This smart, menacing version of George Orwell’s dystopian novel is a shark of a show to find in the pleasureable shallows of the West End. It’s got serious bite, particularly if you happen to be suffering from political cynicism right now.
George Orwell’s novel tells the story of Winston, an ordinary man living in a post-truth world where people, actions, language and even thoughts are controlled and when necessary deleted by the ruling party and their symbolic leader, Big Brother. Winston tries to rebel against the party and to create and record his inner life and a true record of his times.

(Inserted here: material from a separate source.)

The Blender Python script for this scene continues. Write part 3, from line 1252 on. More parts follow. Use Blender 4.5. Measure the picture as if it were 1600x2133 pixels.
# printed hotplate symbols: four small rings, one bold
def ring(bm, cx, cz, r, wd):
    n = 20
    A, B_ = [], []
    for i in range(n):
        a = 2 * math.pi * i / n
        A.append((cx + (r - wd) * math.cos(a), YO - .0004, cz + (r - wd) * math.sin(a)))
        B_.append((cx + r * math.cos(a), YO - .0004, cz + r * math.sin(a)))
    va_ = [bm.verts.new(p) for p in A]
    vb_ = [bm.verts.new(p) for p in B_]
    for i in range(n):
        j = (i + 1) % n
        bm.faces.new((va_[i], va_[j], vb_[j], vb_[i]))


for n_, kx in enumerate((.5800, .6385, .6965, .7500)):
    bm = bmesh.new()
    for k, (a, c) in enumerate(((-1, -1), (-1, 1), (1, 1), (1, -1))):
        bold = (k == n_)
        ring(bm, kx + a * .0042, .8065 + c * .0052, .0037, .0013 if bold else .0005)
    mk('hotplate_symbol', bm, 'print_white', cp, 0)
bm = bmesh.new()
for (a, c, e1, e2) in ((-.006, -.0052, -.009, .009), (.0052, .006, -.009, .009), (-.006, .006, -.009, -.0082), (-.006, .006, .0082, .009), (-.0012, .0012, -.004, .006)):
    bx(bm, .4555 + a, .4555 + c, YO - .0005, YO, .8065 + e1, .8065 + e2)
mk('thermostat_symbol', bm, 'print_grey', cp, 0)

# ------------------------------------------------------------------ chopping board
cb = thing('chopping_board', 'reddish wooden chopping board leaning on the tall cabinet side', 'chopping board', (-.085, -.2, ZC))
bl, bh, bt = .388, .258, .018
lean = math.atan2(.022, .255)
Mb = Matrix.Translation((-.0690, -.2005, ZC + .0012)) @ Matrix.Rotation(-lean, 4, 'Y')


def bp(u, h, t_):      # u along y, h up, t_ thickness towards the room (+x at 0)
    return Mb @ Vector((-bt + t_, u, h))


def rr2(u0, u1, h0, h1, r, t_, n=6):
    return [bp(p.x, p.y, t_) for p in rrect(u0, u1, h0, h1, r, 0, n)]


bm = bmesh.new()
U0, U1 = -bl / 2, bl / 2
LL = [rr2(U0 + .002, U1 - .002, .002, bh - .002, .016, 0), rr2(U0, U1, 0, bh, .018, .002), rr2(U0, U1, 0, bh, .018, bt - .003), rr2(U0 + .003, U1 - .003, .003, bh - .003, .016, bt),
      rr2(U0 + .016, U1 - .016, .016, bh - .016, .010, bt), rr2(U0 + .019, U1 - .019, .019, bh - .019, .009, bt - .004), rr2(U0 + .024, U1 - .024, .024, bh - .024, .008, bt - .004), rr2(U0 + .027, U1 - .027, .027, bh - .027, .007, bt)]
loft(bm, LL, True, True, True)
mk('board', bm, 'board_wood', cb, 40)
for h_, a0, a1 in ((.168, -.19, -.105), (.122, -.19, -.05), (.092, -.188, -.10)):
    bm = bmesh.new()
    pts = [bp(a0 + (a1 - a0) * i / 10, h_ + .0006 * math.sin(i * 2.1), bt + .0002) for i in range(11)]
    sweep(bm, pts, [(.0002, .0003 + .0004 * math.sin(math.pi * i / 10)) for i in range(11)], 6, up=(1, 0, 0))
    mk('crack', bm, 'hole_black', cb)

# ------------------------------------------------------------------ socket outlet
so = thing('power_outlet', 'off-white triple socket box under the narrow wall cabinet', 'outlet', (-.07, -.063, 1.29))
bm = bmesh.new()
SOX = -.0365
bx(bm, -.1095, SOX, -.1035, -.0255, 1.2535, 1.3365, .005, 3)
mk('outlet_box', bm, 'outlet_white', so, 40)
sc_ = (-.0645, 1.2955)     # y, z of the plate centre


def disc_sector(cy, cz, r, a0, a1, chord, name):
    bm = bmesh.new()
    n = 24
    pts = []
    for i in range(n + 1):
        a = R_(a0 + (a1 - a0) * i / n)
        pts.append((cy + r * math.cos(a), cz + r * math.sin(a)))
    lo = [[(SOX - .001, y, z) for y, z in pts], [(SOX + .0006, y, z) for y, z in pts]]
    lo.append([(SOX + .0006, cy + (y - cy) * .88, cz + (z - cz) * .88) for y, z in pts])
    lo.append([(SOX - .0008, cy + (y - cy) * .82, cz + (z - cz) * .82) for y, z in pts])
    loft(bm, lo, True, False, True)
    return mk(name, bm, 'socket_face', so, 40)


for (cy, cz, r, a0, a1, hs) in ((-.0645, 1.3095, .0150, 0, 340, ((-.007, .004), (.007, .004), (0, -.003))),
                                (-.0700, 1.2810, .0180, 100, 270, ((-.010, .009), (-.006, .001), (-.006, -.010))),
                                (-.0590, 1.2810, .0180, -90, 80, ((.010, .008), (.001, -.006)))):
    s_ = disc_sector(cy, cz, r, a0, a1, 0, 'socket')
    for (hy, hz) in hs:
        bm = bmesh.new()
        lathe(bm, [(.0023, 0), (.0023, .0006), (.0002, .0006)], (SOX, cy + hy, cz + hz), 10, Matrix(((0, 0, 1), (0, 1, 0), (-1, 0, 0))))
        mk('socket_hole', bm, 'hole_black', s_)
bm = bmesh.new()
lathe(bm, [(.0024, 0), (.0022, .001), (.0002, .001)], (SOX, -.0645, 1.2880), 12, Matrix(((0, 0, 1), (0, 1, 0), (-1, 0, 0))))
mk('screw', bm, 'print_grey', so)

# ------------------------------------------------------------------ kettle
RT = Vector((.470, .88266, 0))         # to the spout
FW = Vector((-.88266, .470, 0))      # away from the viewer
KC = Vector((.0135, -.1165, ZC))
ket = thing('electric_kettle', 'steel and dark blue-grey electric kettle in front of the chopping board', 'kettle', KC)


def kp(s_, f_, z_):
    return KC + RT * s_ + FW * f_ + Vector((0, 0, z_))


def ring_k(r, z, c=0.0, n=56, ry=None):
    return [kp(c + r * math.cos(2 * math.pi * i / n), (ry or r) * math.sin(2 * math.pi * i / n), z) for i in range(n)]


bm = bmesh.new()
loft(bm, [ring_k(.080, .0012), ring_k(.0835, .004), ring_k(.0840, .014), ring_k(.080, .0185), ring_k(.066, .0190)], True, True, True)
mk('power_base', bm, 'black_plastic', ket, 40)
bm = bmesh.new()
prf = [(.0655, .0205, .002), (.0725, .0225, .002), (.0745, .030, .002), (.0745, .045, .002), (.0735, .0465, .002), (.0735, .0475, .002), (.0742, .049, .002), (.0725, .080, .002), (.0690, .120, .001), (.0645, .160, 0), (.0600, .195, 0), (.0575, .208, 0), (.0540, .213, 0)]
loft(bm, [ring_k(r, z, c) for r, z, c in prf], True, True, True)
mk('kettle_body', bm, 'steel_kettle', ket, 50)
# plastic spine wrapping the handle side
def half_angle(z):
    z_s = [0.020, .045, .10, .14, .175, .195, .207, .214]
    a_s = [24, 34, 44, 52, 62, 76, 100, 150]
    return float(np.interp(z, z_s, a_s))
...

What’s brilliant about writer-directors Robert Icke and Duncan Macmillan’s adaptation is that it’s completely centred on Winston’s increasingly nightmarish experience – and yet it uses that nightmarish state to introduce elements that heighten it and give us, in 2016, access to it from our present. That means that the small, flexible cast double up as academics of the future (which is styled like our past), analysing Winston from the inside of his own story. It also means that the moments that he thinks are most private – when he conducts a love affair in an offstage hideout – are filmed in the hidden camera style of ‘Big Brother’, and relayed to the audience on a big screen.
So many of the ideas in Orwell’s novel have become pop cultural cliches, but this feels fresh, tight, and horrifying. And it’s unlikely to be consigned to room 101 any time soon. ‘1984’ is currently on its third run at the Playhouse Theatre: a deadly chilling piece for dangerous times.